MATERIAL FOR THE TASK:

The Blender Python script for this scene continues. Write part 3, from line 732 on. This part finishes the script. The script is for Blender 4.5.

--

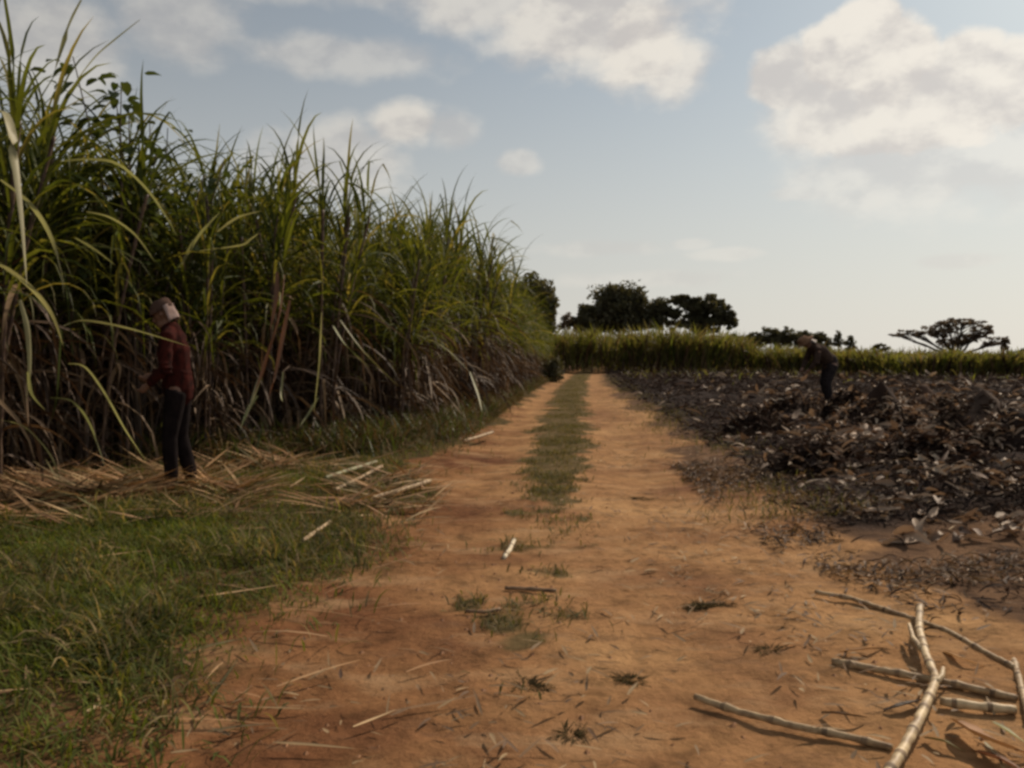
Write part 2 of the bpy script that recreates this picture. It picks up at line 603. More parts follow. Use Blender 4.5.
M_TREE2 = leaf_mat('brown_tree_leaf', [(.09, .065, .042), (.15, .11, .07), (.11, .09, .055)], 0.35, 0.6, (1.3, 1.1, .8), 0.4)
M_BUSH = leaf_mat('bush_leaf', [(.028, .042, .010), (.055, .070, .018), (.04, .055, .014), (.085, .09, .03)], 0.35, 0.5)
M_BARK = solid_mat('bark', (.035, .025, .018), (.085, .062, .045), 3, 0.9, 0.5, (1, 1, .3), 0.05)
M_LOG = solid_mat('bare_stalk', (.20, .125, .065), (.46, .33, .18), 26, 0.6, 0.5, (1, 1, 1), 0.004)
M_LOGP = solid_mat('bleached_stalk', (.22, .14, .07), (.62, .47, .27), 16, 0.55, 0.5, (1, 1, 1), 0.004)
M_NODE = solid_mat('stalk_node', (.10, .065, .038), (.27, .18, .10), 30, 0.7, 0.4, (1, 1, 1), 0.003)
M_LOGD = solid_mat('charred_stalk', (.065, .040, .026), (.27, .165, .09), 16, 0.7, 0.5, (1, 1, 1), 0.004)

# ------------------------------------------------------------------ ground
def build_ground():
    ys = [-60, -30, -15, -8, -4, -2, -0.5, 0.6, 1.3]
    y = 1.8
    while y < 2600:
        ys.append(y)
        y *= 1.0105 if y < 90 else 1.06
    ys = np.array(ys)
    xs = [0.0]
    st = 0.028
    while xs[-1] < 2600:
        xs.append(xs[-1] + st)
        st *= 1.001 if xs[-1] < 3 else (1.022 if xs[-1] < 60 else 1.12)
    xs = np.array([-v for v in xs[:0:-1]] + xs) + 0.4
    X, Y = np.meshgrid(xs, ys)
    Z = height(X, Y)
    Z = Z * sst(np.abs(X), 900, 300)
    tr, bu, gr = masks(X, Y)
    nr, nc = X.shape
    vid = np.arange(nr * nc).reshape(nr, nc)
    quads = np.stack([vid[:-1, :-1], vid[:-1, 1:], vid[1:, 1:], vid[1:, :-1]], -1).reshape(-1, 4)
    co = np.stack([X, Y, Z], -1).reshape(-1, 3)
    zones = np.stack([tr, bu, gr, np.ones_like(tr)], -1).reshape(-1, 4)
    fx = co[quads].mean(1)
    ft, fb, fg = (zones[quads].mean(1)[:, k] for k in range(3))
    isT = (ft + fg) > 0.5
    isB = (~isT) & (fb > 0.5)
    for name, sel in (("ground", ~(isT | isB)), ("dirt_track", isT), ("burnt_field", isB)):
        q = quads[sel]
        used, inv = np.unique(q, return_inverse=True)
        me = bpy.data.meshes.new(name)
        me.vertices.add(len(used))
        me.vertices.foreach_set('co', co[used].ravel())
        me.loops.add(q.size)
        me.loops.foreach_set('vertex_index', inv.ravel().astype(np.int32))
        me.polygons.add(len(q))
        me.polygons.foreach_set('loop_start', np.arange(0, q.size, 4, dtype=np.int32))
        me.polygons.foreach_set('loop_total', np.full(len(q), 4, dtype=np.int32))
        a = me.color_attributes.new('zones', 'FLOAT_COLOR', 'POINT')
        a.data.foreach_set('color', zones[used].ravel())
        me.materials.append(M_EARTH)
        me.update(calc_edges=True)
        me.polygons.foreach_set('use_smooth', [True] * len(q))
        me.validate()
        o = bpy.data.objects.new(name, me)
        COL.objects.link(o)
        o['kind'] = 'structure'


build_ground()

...

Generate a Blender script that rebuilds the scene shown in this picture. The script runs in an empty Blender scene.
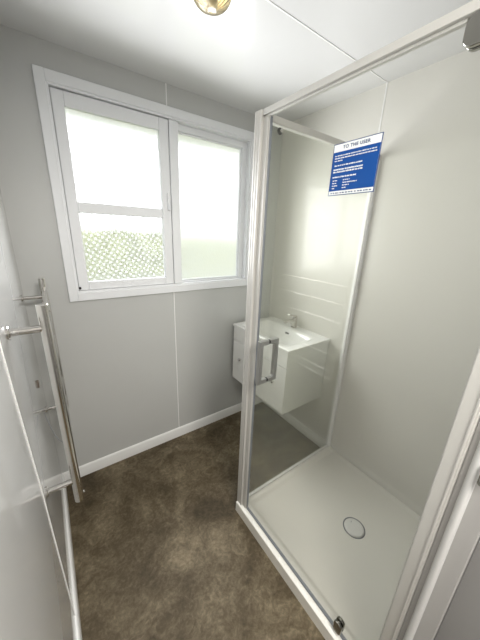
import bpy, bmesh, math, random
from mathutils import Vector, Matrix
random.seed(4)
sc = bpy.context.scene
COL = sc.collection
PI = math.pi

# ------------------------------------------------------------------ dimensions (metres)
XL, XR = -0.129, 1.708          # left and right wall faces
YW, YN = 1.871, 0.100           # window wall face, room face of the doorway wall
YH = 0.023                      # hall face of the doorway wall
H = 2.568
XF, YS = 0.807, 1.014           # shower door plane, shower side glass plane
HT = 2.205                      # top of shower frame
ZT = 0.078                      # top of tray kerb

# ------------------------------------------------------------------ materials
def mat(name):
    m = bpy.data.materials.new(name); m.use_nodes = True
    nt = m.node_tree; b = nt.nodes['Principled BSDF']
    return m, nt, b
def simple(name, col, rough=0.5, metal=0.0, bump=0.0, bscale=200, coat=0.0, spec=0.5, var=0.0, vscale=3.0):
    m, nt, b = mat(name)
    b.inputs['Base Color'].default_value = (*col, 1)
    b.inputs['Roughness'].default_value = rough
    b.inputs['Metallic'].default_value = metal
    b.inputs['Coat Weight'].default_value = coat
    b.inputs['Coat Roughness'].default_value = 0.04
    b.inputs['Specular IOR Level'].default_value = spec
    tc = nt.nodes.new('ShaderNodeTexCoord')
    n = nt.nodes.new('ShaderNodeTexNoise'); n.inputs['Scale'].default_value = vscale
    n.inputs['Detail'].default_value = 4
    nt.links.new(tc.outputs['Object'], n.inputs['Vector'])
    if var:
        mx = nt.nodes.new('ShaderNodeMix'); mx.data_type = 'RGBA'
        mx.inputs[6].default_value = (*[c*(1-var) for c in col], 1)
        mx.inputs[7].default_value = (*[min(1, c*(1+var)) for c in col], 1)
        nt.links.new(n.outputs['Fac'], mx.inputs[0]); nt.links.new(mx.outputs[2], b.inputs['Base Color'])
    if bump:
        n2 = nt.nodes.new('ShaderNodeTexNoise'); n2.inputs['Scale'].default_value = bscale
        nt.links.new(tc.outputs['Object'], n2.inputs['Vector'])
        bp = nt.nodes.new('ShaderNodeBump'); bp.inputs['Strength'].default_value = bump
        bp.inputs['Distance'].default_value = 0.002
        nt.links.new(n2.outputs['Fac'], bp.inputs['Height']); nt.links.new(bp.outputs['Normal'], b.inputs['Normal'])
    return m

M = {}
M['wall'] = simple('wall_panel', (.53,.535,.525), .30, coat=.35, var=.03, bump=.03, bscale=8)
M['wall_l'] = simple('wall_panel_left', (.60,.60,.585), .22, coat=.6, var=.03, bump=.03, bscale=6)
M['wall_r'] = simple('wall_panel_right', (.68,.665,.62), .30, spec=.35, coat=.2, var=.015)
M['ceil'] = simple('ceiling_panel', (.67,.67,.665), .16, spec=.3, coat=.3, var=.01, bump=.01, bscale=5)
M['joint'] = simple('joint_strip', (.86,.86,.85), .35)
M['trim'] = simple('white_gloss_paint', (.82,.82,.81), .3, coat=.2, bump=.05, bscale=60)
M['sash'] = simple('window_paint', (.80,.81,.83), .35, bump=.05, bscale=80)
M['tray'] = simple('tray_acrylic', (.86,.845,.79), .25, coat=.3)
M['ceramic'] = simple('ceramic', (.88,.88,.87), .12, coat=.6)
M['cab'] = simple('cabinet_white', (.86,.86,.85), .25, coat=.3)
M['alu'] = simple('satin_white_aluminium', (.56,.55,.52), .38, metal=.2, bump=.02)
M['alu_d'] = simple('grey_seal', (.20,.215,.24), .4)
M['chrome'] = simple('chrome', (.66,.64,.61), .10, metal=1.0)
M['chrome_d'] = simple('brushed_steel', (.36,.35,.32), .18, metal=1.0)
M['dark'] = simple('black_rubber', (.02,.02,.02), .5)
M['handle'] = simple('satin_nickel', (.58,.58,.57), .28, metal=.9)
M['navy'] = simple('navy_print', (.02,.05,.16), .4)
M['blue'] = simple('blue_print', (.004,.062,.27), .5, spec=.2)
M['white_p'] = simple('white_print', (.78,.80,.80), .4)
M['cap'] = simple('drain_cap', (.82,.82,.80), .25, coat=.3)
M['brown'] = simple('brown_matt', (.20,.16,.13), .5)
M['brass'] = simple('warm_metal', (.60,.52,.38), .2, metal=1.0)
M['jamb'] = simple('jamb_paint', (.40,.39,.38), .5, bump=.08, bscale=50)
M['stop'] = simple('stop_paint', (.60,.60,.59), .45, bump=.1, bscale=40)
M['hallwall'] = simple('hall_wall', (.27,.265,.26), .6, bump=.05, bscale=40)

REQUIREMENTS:
Skip all pictures. Retype exactly the span whose first line is the one with "Generate a Blender" and whose last line is the one with "of tray kerb".

RESPONSE FOR THIS EXERCISE:
Generate a Blender script that rebuilds the scene shown in this picture. The script runs in an empty Blender scene.
import bpy, bmesh, math, random
from mathutils import Vector, Matrix
random.seed(4)
sc = bpy.context.scene
COL = sc.collection
PI = math.pi

# ------------------------------------------------------------------ dimensions (metres)
XL, XR = -0.129, 1.708          # left and right wall faces
YW, YN = 1.871, 0.100           # window wall face, room face of the doorway wall
YH = 0.023                      # hall face of the doorway wall
H = 2.568
XF, YS = 0.807, 1.014           # shower door plane, shower side glass plane
HT = 2.205                      # top of shower frame
ZT = 0.078                      # top of tray kerb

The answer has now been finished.